Early on in our forays to the forest, we went with another family, who shared our passion for good eats. Breakfasts consisted of fresh drip coffee from Peets, pancakes, eggs and sausage, and French toast rather than cold cereal and Nescafe. For lunch we made godfather sandwiches (round sourdough, oil/vinegar/herb dressing, hot coppa, mortadella, salame, provolone, artichoke hearts, olives, roasted red peppers), bagels and cream cheese, and the occasional tuna or pb&j thrown in for the kids. When we returned from a day at the lake, we would crack open a bottle of wine or mix up a pitcher of margaritas (one year we even had a blender to make blended drinks!), and prep for dinner. We were quite civilized, having appetizers while we worked. Sometimes cheese and crackers, maybe prawns in the woods (large shrimp and cocktail sauce), or guacamole and chips. For dinner we would feast on pasta carbonara, London broil, fajitas, chicken mole, jambalaya (although we do cheat and use a base mix like Zatarain’s), and a barbecue night with burgers and dogs.
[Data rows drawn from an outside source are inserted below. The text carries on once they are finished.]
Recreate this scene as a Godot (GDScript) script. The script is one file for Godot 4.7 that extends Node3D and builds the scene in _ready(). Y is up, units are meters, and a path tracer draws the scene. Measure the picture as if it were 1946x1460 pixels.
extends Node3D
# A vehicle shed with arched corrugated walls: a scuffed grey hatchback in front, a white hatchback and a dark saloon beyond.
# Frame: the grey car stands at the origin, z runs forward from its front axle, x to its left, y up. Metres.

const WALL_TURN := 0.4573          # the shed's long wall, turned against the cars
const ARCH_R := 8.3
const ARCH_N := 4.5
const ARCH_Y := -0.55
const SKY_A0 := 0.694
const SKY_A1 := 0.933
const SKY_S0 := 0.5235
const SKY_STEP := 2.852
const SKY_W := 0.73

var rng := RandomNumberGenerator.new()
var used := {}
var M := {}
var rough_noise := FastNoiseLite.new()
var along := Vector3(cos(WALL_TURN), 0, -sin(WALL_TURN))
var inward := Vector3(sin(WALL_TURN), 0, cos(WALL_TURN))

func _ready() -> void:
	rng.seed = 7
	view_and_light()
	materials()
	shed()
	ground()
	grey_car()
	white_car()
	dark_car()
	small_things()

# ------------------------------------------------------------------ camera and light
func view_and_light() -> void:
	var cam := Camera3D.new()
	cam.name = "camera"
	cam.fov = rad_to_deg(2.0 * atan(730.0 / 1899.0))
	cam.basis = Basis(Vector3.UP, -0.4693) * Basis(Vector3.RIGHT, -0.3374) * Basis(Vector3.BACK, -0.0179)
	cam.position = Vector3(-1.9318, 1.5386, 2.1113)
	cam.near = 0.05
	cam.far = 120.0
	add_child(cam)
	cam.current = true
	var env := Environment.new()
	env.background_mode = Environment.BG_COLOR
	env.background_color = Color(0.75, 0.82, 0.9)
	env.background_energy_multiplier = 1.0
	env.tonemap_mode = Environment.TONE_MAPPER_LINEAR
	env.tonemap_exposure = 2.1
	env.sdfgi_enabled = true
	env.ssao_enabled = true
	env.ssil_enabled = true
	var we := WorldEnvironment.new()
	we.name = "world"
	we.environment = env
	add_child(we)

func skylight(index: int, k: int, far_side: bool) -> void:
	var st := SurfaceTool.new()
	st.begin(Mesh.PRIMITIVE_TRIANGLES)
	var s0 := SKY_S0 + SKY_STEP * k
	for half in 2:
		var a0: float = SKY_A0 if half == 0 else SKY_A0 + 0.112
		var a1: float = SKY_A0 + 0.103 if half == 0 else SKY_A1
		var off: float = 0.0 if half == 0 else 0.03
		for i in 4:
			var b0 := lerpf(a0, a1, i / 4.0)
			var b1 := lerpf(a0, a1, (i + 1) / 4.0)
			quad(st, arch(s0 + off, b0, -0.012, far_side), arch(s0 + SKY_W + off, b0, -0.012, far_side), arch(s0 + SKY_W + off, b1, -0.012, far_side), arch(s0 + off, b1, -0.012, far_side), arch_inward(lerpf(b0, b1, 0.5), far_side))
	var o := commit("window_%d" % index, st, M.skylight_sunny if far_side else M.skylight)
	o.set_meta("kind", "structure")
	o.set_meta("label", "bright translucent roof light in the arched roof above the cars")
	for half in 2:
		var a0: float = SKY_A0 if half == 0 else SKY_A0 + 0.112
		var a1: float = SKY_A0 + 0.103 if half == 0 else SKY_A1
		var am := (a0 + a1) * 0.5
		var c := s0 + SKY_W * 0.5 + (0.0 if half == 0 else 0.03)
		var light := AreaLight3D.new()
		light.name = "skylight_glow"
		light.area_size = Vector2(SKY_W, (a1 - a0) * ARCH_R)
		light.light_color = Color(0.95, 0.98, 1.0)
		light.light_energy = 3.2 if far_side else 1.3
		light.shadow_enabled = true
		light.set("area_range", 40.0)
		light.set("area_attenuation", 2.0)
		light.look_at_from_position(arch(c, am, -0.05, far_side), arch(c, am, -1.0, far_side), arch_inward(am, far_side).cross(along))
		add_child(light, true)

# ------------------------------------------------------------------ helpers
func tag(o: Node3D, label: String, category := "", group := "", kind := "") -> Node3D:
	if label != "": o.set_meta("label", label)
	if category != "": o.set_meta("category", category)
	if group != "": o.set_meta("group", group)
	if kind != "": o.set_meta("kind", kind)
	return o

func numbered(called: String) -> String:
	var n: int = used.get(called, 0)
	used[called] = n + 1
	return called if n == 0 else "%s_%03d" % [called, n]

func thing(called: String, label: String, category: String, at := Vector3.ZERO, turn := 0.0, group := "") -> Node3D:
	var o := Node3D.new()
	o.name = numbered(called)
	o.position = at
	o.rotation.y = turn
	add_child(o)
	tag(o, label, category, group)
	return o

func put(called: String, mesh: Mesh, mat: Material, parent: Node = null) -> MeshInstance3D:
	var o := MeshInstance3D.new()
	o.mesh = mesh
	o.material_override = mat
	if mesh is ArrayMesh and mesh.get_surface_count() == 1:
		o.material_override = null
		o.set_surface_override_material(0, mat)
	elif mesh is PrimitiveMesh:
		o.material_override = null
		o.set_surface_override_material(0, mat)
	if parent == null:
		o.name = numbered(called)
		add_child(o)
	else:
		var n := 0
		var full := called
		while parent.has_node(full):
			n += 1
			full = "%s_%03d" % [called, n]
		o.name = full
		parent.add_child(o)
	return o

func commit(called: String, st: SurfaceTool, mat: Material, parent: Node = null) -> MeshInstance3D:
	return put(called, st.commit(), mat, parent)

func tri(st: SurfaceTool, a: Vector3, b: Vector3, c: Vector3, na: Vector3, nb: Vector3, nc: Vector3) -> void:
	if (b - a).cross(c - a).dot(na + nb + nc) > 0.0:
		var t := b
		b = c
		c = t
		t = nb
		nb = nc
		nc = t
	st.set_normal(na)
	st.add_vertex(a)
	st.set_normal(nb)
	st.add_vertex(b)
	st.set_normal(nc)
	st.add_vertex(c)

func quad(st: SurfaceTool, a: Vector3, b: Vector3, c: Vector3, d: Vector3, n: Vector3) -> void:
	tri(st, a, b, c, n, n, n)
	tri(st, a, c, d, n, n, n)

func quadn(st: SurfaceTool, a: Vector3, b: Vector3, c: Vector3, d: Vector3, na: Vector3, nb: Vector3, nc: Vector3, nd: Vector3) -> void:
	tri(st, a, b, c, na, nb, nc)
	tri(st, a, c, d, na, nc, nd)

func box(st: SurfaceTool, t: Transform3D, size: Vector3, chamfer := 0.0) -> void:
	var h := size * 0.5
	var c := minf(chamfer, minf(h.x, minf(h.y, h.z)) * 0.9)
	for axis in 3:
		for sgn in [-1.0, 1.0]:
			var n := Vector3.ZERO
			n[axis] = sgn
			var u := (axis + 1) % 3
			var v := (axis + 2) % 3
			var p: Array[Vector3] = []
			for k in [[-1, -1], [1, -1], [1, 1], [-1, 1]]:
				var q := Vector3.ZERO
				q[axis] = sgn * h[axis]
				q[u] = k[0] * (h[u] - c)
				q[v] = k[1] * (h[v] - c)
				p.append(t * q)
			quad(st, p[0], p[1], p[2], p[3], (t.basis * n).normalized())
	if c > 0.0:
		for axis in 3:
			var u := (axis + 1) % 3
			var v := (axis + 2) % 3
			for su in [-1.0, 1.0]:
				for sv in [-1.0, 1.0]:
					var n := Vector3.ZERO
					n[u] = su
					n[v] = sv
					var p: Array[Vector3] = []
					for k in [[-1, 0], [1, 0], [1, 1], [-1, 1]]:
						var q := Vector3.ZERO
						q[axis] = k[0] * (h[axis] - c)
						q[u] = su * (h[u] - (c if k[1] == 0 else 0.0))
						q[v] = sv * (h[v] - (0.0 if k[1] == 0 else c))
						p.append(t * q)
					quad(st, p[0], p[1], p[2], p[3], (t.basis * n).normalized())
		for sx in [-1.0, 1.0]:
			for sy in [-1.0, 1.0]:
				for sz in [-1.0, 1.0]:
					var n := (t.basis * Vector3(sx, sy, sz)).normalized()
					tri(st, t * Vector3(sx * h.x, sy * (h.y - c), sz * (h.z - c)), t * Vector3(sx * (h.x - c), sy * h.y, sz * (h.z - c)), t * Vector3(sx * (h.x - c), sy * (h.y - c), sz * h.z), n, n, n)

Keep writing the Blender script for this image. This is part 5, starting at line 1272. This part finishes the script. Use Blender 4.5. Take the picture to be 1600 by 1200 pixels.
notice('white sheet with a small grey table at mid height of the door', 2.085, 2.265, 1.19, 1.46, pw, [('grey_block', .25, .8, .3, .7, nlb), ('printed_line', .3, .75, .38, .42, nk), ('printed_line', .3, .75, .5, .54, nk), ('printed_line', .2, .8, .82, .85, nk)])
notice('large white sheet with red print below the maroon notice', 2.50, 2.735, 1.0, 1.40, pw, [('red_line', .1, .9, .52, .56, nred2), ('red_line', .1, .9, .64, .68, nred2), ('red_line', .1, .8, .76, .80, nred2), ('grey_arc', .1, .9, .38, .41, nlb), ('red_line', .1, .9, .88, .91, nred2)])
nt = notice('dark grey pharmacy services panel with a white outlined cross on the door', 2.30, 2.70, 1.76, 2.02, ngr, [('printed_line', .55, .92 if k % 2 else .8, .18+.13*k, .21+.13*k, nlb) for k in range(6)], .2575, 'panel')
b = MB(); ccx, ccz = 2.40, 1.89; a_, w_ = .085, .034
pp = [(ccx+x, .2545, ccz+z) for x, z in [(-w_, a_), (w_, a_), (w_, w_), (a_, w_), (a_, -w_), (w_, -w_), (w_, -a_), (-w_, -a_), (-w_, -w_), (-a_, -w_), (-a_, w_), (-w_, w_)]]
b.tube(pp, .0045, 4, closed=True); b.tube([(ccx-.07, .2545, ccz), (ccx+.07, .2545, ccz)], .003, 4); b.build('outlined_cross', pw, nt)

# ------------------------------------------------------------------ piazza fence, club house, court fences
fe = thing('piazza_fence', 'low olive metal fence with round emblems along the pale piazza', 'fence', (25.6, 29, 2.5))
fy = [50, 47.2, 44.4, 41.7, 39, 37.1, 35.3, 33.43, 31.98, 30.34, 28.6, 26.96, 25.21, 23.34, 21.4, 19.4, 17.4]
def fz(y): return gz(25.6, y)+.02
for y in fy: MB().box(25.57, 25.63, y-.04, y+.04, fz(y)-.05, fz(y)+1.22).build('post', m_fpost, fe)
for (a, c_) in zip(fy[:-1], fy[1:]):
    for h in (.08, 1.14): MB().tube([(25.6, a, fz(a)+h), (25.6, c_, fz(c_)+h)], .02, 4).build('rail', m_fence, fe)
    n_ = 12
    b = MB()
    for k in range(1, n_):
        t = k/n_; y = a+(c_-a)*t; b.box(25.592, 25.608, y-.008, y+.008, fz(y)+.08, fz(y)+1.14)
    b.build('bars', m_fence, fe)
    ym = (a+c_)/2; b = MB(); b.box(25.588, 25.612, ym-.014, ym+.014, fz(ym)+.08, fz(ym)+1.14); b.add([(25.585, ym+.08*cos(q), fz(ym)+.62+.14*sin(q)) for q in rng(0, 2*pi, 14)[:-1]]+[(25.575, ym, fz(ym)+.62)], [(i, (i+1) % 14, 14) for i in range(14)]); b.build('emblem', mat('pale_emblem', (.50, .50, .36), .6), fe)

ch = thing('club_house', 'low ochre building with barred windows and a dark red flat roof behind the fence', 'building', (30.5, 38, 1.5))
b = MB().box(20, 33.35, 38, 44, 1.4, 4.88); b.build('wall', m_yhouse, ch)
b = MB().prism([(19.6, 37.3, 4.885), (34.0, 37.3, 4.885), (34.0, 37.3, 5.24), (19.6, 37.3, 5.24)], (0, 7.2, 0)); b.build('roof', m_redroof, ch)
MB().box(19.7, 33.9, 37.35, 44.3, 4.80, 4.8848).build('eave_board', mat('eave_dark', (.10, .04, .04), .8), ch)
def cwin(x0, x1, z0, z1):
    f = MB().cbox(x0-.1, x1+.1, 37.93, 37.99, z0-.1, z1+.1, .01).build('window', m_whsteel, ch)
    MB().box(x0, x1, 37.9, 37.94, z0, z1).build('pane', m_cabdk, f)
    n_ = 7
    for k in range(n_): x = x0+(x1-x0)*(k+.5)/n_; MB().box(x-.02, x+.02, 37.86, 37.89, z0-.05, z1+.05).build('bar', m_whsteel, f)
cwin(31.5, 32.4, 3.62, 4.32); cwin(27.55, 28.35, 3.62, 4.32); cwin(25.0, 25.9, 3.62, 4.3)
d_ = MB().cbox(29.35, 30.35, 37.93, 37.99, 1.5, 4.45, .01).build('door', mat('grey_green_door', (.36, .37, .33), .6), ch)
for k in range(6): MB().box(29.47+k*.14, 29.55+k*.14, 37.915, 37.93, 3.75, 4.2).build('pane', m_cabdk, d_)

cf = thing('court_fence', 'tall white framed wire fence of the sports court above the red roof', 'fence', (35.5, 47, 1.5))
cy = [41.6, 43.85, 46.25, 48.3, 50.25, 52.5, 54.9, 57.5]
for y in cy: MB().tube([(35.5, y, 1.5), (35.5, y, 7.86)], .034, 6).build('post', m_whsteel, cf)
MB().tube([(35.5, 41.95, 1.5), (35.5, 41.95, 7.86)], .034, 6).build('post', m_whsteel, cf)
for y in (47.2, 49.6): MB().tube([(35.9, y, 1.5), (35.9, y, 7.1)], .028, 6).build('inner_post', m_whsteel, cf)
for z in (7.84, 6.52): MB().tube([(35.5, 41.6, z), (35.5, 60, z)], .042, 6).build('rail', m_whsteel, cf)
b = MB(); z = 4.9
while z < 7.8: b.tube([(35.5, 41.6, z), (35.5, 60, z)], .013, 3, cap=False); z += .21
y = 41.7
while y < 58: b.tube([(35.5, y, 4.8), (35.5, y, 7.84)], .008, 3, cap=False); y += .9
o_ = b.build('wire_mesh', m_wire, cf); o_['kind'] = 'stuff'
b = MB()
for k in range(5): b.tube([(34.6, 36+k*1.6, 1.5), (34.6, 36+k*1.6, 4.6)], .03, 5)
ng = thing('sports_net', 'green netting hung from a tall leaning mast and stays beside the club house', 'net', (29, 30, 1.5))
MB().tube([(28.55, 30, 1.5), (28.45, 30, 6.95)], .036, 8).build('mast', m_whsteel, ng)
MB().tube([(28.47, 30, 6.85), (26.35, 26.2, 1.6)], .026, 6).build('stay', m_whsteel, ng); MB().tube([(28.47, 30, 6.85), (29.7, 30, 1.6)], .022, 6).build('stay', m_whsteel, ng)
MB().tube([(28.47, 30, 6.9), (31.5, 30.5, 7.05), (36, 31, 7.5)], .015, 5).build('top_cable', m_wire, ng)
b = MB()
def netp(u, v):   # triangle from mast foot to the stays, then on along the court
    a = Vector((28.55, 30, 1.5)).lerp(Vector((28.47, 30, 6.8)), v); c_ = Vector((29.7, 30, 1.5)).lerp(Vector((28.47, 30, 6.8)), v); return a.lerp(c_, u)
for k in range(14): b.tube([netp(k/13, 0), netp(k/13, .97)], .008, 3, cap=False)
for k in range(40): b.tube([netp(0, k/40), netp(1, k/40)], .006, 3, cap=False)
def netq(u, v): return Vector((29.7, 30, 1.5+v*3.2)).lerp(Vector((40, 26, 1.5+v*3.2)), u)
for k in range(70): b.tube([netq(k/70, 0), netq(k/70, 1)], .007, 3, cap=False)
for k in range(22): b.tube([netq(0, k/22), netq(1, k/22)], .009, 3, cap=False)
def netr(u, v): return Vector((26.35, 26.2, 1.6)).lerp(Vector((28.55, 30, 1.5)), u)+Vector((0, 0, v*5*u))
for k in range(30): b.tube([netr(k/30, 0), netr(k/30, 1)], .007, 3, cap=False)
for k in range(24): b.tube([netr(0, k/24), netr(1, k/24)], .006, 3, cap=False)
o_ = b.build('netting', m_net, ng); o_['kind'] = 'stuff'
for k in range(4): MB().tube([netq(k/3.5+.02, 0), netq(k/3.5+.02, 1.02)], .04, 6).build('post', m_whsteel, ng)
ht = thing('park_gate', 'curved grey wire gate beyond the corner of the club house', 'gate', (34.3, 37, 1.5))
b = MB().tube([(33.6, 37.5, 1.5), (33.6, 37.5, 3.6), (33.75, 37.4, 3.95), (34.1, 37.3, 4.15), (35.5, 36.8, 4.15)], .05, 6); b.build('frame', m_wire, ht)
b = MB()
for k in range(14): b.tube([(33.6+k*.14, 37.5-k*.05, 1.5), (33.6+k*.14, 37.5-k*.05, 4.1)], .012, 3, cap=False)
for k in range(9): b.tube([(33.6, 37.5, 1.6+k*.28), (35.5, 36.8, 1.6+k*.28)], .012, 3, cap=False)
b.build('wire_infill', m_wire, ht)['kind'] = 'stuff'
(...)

Basically our food consumption didn’t vary much from what we would eat at home. We always figured that even if we couldn’t afford to stay indoors, we could at least eat well.

This year we are going for twice as long, and we have a house full each week. Feeding 8-10 people each night for 14 nights is a lot of planning. We normally eat out at one of the fine local dining establishments during the week, so that means 12. This is what I have planned:

Chili, cornbread and salad
Carne Asada fajitas, salad
Pasta with bacon, garlic, cilantro and asiago, sourdough and salad
Twice cooked chicken (precooked in a marinade, then grilled), rice, grilled veggies and biscuits
Fresh caught trout, burgers, salad, and baked beans
London Broil, roasted potatoes and carrots
Chicken Mole, tortillas, salad
Jambalaya with smoked sausage
Marinated Tri-tip, grilled veggies, mashed potatoes
Fred Burgers (gourmet burgers from my son’s butcher shop)
2 surprise meals provided by my brother and his family

Now, off to the store…..

Tuesday, August 01, 2006

Postcard from the Edge

I haven’t had much time to read lately, but with a spare hour late one night, I went cruising my favorite blogs. So I was over at Cream Puffs in Venice scoping out the latest delish dish, when I saw a post on The Postcard Event which led me to What’s for Lunch Honey (more on this wonderful site on a different day).

Meeta had put out a challenge. Blogger Postcards from the World. Those of us in the alternate reality (aka blogosphere) were invited to communicate in an old-fashioned honest way via snail mail. In a relatively short time she had 64 people signed up to send a postcard to a perfect stranger.

Right now my life is less than ideal. My father is seriously ill and I am working to get his house on the market. I have just finished the book I have worked on for the last 5 years (although in all fairness, we have only been in production for 9 months) and have what I consider to be the detestable job of working on the tour and publicity (it is definitely not my forte). Work is a bit hectic since I am leaving Saturday for two weeks. But I’m always up for a challenge, and signed right up. Today, I dug through my drawers and reminisced as I pawed through postcards to send. One from my alma mater, from which my daughter just graduated from. Another from the lake we are heading to on Saturday. And the one below – from one of our trips to Mexico.

I'm glad I participated. It was a nice diversion and I really do love being part of the blog community. Everyone I communicate with has been helpful, supportive, and enlightening.